[Written task]
Copy everything in the data below exactly except the pictures.

"""

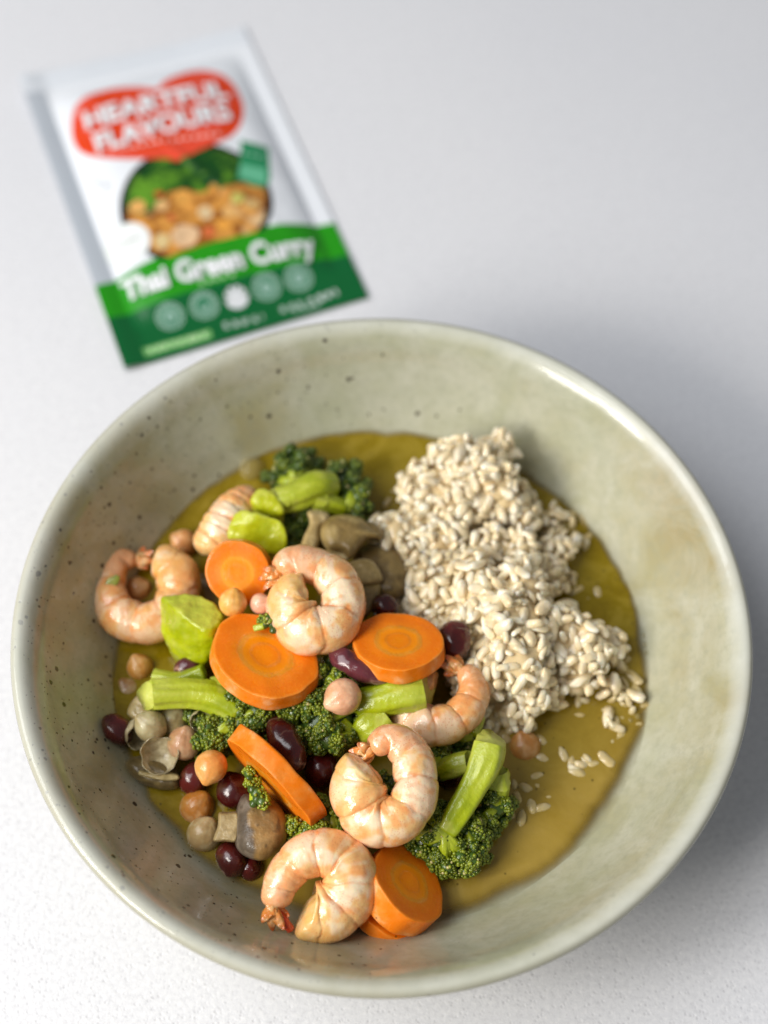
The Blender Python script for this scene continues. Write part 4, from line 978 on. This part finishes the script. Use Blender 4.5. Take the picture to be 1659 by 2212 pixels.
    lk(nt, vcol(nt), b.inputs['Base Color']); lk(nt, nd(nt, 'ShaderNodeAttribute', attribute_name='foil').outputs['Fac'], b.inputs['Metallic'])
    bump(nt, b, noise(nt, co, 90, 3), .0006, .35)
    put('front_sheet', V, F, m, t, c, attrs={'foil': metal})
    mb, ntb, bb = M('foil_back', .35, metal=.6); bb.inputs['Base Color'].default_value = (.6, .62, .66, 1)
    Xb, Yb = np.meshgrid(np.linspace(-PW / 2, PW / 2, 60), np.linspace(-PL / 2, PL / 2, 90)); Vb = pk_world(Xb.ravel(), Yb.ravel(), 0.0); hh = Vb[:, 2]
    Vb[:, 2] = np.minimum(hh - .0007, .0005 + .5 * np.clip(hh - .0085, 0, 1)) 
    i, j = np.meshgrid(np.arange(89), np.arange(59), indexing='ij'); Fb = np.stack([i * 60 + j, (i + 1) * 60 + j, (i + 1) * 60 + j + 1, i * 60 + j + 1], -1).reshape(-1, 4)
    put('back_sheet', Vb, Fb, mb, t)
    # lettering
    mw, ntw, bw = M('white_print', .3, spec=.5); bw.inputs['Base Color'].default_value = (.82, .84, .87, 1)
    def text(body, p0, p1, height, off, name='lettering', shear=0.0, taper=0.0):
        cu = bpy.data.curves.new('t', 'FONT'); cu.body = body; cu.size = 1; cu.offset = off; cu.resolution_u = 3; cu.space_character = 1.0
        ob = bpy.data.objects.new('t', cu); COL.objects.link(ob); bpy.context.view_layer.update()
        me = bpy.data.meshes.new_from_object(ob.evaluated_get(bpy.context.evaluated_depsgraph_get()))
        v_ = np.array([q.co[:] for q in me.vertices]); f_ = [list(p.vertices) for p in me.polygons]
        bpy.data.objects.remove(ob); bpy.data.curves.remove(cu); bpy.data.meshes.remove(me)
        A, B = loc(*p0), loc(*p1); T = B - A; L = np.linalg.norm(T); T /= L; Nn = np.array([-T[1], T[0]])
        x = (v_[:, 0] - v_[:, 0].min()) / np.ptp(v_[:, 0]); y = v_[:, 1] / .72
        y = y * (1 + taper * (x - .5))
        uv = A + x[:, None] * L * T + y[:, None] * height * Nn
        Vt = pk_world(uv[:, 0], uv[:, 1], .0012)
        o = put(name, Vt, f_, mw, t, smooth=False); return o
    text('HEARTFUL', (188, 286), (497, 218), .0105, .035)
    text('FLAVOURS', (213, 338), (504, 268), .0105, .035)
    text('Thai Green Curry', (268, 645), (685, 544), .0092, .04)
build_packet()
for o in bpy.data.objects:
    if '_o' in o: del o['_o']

"""

[Completed exercise]
The Blender Python script for this scene continues. Write part 4, from line 978 on. This part finishes the script. Use Blender 4.5. Take the picture to be 1659 by 2212 pixels.
    lk(nt, vcol(nt), b.inputs['Base Color']); lk(nt, nd(nt, 'ShaderNodeAttribute', attribute_name='foil').outputs['Fac'], b.inputs['Metallic'])
    bump(nt, b, noise(nt, co, 90, 3), .0006, .35)
    put('front_sheet', V, F, m, t, c, attrs={'foil': metal})
    mb, ntb, bb = M('foil_back', .35, metal=.6); bb.inputs['Base Color'].default_value = (.6, .62, .66, 1)
    Xb, Yb = np.meshgrid(np.linspace(-PW / 2, PW / 2, 60), np.linspace(-PL / 2, PL / 2, 90)); Vb = pk_world(Xb.ravel(), Yb.ravel(), 0.0); hh = Vb[:, 2]
    Vb[:, 2] = np.minimum(hh - .0007, .0005 + .5 * np.clip(hh - .0085, 0, 1)) 
    i, j = np.meshgrid(np.arange(89), np.arange(59), indexing='ij'); Fb = np.stack([i * 60 + j, (i + 1) * 60 + j, (i + 1) * 60 + j + 1, i * 60 + j + 1], -1).reshape(-1, 4)
    put('back_sheet', Vb, Fb, mb, t)
    # lettering
    mw, ntw, bw = M('white_print', .3, spec=.5); bw.inputs['Base Color'].default_value = (.82, .84, .87, 1)
    def text(body, p0, p1, height, off, name='lettering', shear=0.0, taper=0.0):
        cu = bpy.data.curves.new('t', 'FONT'); cu.body = body; cu.size = 1; cu.offset = off; cu.resolution_u = 3; cu.space_character = 1.0
        ob = bpy.data.objects.new('t', cu); COL.objects.link(ob); bpy.context.view_layer.update()
        me = bpy.data.meshes.new_from_object(ob.evaluated_get(bpy.context.evaluated_depsgraph_get()))
        v_ = np.array([q.co[:] for q in me.vertices]); f_ = [list(p.vertices) for p in me.polygons]
        bpy.data.objects.remove(ob); bpy.data.curves.remove(cu); bpy.data.meshes.remove(me)
        A, B = loc(*p0), loc(*p1); T = B - A; L = np.linalg.norm(T); T /= L; Nn = np.array([-T[1], T[0]])
        x = (v_[:, 0] - v_[:, 0].min()) / np.ptp(v_[:, 0]); y = v_[:, 1] / .72
        y = y * (1 + taper * (x - .5))
        uv = A + x[:, None] * L * T + y[:, None] * height * Nn
        Vt = pk_world(uv[:, 0], uv[:, 1], .0012)
        o = put(name, Vt, f_, mw, t, smooth=False); return o
    text('HEARTFUL', (188, 286), (497, 218), .0105, .035)
    text('FLAVOURS', (213, 338), (504, 268), .0105, .035)
    text('Thai Green Curry', (268, 645), (685, 544), .0092, .04)
build_packet()
for o in bpy.data.objects:
    if '_o' in o: del o['_o']